Pour ne rien changer dans ce contexte de retour vers les bonnes vieilles méthodes de 2003, les mollahs ont commencé à mettre sur le marché à prix sacrifié les richesses inestimables du sous-sol iranien. Après avoir vendu leur pétrole en Buy-Back, les prix du gaz ont été diminués et finalement les mollahs ont décidé de vendre la 2nde plus grande mine de cuivre au monde (qui se trouve en Iran) au millième de leur prix.

Une vingtaine d’entreprises liées aux industries pétrolières seront également privatisées et mises en vente cette semaine, entreprises destinées à être vendues aux étrangers après la fin de cette crise. Cette promesse de solderie de l’Iran ravira sans doute les partenaires du régime, les Européens mais aussi les Chinois et les Russes tout comme les Américains qui investiront via des sociétés écran basées à Dubaï. Par ailleurs, le prix du baril monte et cette hausse joue en défaveur de la mise en place de nouvelles sanctions.

Mais la véritable raison de ce retour en arrière est due aux Etats-Unis et leur vrai objectif dans cette crise. Les Etats-Unis entendent utiliser les sanctions contre les mollahs pour leur faire accepter une entente régionale dans laquelle les chiites devraient jouer leur rôle d’agitateurs régionaux pour affaiblir les Sunnites qui contrôlent les ressources pétrolières des pays arabes. L’objectif des Américains est de créer un certain désordre pour affaiblir cette région et l’OPEP.

Leur objectif n’est donc pas de renverser les mollahs, mais de les affaiblir et c’est pourquoi les Américains demeurent sur leurs positions du passé et exigent un processus via le Conseil de Sécurité.

Nous pensions que cette approche avait pour objectif d’obtenir un consensus international pour abattre les mollahs mais cette approche onusienne n’est que le moyen le plus sûr pour éviter un large front anti-mollahs et aussi le seul moyen d’affaiblir le régime sans l’abattre afin de l’encourager à accepter l’entente proposée par les Etats-Unis.

Malgré tout, les Américains continuent donc de demander des sanctions onusienne sans envisager par exemple un désinvestissement de leurs capitaux en Iran et ce alors que le désinvestissement ne nécessite aucun consensus d’aucune sorte ni avec des alliés comme la France ni avec le Conseil de Sécurité ou les adversaires Russes et Chinois. Les Américains laissent eux-mêmes entendre également de temps à autre la possibilité d’une attaque militaire.
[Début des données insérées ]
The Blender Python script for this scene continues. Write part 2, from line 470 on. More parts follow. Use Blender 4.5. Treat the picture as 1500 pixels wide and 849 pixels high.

La stratégie américaine d’épuiser les mollahs a seulement contribué à épuiser les acteurs de la crise et chacun a décidé de revenir à ses positions traditionnelles afin de ne pas devenir l’instrument d’une stratégie américaine fort discutable. Ce retour en arrière fait les jeux des mollahs maître chanteurs qui n’ont besoin que d’une chose : encore plus de temps, pour épuiser leurs partenaires, leurs adversaires et en tête de tous, les Etats-Unis.